Vivimos tiempos vertiginosos. La velocidad ha ascendido en la escala de valores hasta colocarse en los primeros puestos del ranquin actual. Volamos tan raudos que hasta podemos adelantar al sonido, los trenes son de alta velocidad y los barcos de pasajeros que surcan los mares más rápido de lo que nunca lo hizo nave alguna han sido relegados al calmoso solaz de las vacaciones, porque su ritmo desespera al viajero en otras eventualidades. En las actuales circunstancias el coche se ha transformado en una especie de prótesis, en una prolongación mecánica de nuestra anatomía, un artilugio poco más prescindible que la ropa o el calzado. Debe de ser por eso que ha caído tan mal el decreto de reducción de la velocidad máxima a ciento diez kilómetros por hora. Muchos lo han tomado como si la administración regulara el ritmo de sus pasos, como un atentado intolerable a la libertad individual, cuando en realidad un tope, no se cual, estaba establecido desde que se publicó el primer código de circulación en el año de Maricastaña y ahora lo único que se hace es reducir el límite en diez kilómetros sobre el actual vigente de ciento veinte. La medida ha sido calificada de inútil, de estúpida, de ocurrencia sin fundamento (lo de sin fundamento lo agrego yo porque no sé qué de malo tienen las ocurrencias, a no ser que carezcan de esa condición), hasta se le ha tildado de soviética (sic). Asombroso.

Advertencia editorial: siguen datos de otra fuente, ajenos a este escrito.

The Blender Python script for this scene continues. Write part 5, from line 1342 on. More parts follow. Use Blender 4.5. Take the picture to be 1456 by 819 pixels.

Multitud de expertos (experto en lo que sea es la condición profesional más abundante, con cualquier evento surgen como los hongos tras la lluvia) se han apresurado a asegurar que no se ahorrará combustible, ni es económica, ni se contaminará menos, pero que habrá más multas y hasta más accidentes porque conduciremos cabreados y aburridos lo que genera estrés y sueño. He decidido hacer caso omiso a los presuntos expertos y escuchar al sentido común reforzándolo con la lectura del libro de instrucciones de mi coche (yo también tengo uno) en donde dice que la velocidad más eficiente es 90 Km/h y, por tanto, no sólo acato el decreto, sino que además lo acepto como bueno y deseable.
Se me ocurre (perdón, yo no me puedo librar de las ocurrencias, es un vicio que arrastro desde la más tierna infancia) que quizás el contenido de la medida sea lo de menos, que si se hubiera legislado sobre la crianza de las aves de corral, sobre el impuesto de donaciones o sobre el currículo necesario para opositar a secretario judicial, se habría rechazado con igual o proporcional indignación. Quizá el problema no sea otro que el origen de la medida: un gobierno que todo el mundo da ya por liquidado. Tengo para mí (una ocurrencia más) que Zapatero (seguramente mejor persona que político) sigue en su cargo por un sentido del deber para con España y de lealtad para con su partido y sus votantes, pero que él y todos dan ya por concluido su mandato, lo que genera comportamientos anómalos tanto en la administración como en los administrados; es lo que los americanos llaman síndrome del pato cojo, cuando se refieren al presidente en los últimos momentos de su segundo mandato y ya se sabe que no puede ser reelegido. Sin necesidad de recurrir a expresiones foráneas aquí podríamos argumentar, de modo más castizo y más ajustado al tema, que algunos han confundido la velocidad con el tocino.
1 comentario:
Desde luego si han rebajado el límite a 110 será porque han hecho un estudio previo y realmente es un ahorro. Sobre que habrá más multas...yo sí lo creo. El dinero que perderán con los impuestos sobre la gasolina en parte lo recuperarán así. ¿Por nuestra seguridad? sí; ¿Por su bolsillo? también.
El caso contrario lo tenemos en Holanda, que en vez de rebajar en 10Km/h lo han aumentado, hasta 130. Sinceramente no creo que sea para ahorrar gasolina, según dicen para mejorar la seguridad y fluidez del tráfico... sus razones tendrán también.
Dentro de un tiempo veremos los resultados de ambos métodos.